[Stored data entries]
★ ★ ★ ★ ★ ★ ★

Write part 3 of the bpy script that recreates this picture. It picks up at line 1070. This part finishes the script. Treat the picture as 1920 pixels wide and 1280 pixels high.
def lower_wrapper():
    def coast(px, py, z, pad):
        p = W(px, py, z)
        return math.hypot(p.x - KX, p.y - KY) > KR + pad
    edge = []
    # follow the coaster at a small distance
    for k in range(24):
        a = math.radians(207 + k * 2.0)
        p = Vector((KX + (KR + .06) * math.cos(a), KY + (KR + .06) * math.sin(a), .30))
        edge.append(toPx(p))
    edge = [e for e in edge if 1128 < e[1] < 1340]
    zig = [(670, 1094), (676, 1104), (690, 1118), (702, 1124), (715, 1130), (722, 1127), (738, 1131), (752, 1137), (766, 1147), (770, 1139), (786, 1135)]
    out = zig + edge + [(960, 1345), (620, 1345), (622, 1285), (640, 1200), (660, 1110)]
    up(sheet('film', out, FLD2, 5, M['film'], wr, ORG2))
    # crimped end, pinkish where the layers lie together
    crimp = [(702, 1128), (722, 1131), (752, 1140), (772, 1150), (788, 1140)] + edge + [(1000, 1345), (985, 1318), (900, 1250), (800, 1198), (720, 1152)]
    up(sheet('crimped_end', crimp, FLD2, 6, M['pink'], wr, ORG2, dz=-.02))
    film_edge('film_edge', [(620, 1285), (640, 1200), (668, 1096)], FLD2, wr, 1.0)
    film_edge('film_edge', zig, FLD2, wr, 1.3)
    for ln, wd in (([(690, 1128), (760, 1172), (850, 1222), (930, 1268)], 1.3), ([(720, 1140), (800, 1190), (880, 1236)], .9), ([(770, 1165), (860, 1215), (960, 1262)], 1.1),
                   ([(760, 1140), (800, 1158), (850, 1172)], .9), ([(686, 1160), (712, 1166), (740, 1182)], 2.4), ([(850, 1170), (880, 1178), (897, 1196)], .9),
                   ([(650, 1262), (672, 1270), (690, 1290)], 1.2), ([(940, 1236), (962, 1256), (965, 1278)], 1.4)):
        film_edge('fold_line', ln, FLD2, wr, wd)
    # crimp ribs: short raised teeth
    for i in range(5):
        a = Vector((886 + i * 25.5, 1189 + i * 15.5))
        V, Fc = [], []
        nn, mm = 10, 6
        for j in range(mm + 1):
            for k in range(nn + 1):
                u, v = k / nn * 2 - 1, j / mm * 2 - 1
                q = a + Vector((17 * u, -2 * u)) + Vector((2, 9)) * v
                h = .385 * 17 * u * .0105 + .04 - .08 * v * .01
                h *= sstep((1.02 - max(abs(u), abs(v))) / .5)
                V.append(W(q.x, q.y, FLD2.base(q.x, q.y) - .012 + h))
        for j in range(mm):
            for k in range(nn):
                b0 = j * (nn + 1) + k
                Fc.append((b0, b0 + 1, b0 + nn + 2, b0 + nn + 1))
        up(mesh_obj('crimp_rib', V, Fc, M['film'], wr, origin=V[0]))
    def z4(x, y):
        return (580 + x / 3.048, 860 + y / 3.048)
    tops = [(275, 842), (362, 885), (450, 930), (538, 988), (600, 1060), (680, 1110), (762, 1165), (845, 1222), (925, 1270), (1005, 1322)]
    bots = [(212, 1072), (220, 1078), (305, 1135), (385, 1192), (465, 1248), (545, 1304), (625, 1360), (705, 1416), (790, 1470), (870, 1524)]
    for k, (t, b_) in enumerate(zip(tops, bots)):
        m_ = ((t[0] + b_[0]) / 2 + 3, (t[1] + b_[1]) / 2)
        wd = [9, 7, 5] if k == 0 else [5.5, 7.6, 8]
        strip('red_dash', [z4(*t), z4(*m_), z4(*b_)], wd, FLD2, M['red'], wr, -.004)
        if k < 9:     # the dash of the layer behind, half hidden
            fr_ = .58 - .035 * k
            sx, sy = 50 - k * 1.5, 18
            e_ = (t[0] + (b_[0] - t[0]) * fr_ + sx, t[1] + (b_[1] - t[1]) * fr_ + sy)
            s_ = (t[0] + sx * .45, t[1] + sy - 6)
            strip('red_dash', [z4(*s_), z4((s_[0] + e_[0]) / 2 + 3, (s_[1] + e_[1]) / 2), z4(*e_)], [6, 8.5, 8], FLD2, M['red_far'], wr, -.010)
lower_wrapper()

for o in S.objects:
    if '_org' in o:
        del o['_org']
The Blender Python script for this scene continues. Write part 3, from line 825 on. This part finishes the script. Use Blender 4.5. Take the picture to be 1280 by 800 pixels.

★ ★ ★ ★ ★ ★ ★

_Task description_
Count the lines in which the string "pixels" appears, then report only that figure.

_Exercise answer_
2